Where searches have occurred incident to an officer's intent to issue a traffic citation, objective reasonableness will justify the search without regard to the underlying motivation of the officer. Scott v. United States, 436 U.S. 128, 137-38 (1978); Williams v. State, 726 S.W.2d 99, 101 (Tex. Crim. App. 1986); Stoneham v. State, 764 S.W.2d 13, 15 (Tex. App.--Houston [14th Dist.] 1988, no pet.). Also, courts have had "no difficulty" in upholding searches as incident to a defendant's arrest where the formal arrest "followed quickly on the heels of the challenged search." Rawlings v. Kentucky, 448 U.S. 98, 110-11 (1980); Williams, 726 S.W.2d at 101; Stoneham, 764 S.W.2d at 14.

In this case, it was the officers' routine duty to enforce the traffic laws. Appellant's failure to wear a seat belt and his inability to furnish a driver's license provided a sufficient basis for Officers Haag and Garza to detain or arrest appellant without a warrant. The officers were similarly justified in arresting Gindler for failing to wear his seat belt. Because they had authority to arrest appellant, it is of no consequence that the officers may have initially stopped appellant merely to issue a traffic citation. Nor do we have any problem with the pat

down frisk of appellant, given that Officer Haag was authorized to search incident to an arrest. As Rawlings, Williams, and Stoneham demonstrate, the fact that the frisk occurred immediately prior to the formal arrest is of no importance.

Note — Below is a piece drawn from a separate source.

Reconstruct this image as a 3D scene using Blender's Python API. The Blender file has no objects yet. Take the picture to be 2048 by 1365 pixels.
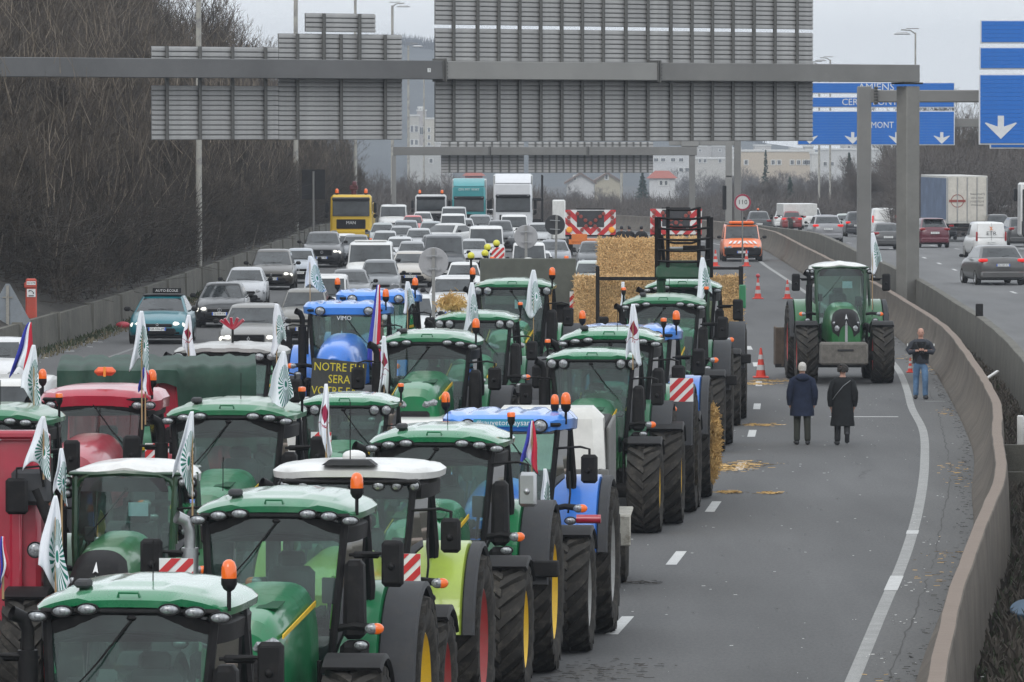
import bpy, math, random
import numpy as np
from mathutils import Vector, Matrix
random.seed(7); np.random.seed(7)
R = math.radians
PI = math.pi
sc = bpy.context.scene
# ---------------------------------------------------------------- camera
CAMH = 6.8; FPX = 12300.0; HOR = 250.0; CX = 1024.0; CY = 682.5
cam_d = bpy.data.cameras.new('camera'); cam = bpy.data.objects.new('camera', cam_d)
sc.collection.objects.link(cam); sc.camera = cam
cam_d.sensor_width = 36.0; cam_d.lens = FPX * 36.0 / 2048.0
cam_d.clip_start = 1.0; cam_d.clip_end = 20000
PITCH = math.atan((CY - HOR) / FPX)
cam.location = (0, 0, CAMH); cam.rotation_euler = (PI/2 - PITCH, 0, 0)
# ---------------------------------------------------------------- world: overcast sky
w = bpy.data.worlds.new('World'); sc.world = w; w.use_nodes = True
nt = w.node_tree; nt.nodes.clear()
wo = nt.nodes.new('ShaderNodeOutputWorld'); bg = nt.nodes.new('ShaderNodeBackground')
sky = nt.nodes.new('ShaderNodeTexSky'); sky.sky_type = 'NISHITA'; sky.sun_disc = False
sky.sun_elevation = R(38); sky.sun_rotation = R(200)
hs = nt.nodes.new('ShaderNodeHueSaturation'); hs.inputs['Saturation'].default_value = 0.35; hs.inputs['Value'].default_value = 0.7
nt.links.new(sky.outputs[0], hs.inputs['Color'])
tc = nt.nodes.new('ShaderNodeTexCoord'); sx = nt.nodes.new('ShaderNodeSeparateXYZ')
nt.links.new(tc.outputs['Generated'], sx.inputs[0])
mr = nt.nodes.new('ShaderNodeMapRange'); mr.inputs[1].default_value = 0.0; mr.inputs[2].default_value = 1.0
mr.inputs[3].default_value = 12.4; mr.inputs[4].default_value = 17.5
nt.links.new(sx.outputs['Z'], mr.inputs[0])
nz = nt.nodes.new('ShaderNodeTexNoise'); nz.inputs['Scale'].default_value = 2.2; nz.inputs['Detail'].default_value = 5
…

Because the search of appellant's person was incident to a lawful arrest, we overrule appellant's third point of error. Moreover, given that appellant and his sole passenger were lawfully arrested, the officers were authorized to impound the vehicle and conduct the inventory search (1) that yielded the cocaine. See Delgado v. State, 718 S.W.2d 718, 721 (Tex. Crim. App. 1986). Hence, we overrule appellant's fourth point of error, as well as his first point of error challenging the trial court's denial of the motion to suppress. Concluding that the trial court properly denied appellant's motion to suppress, we need not address his other points of error.

 
CONCLUSION

Based on the foregoing, we affirm the conviction.

 

Bea Ann Smith, Justice

[Before Justices Powers, Kidd and B. A. Smith]

Affirmed

Filed: June 9, 1993

[Do Not Publish]

1. 1 In South Dakota v. Opperman, 428 U.S. 364 (1976), the Supreme Court held that inventories conducted pursuant to standard police procedures are reasonable. The purpose of an inventory is to protect the police against claims or disputes over lost or stolen property, and to protect the police from potential dangers.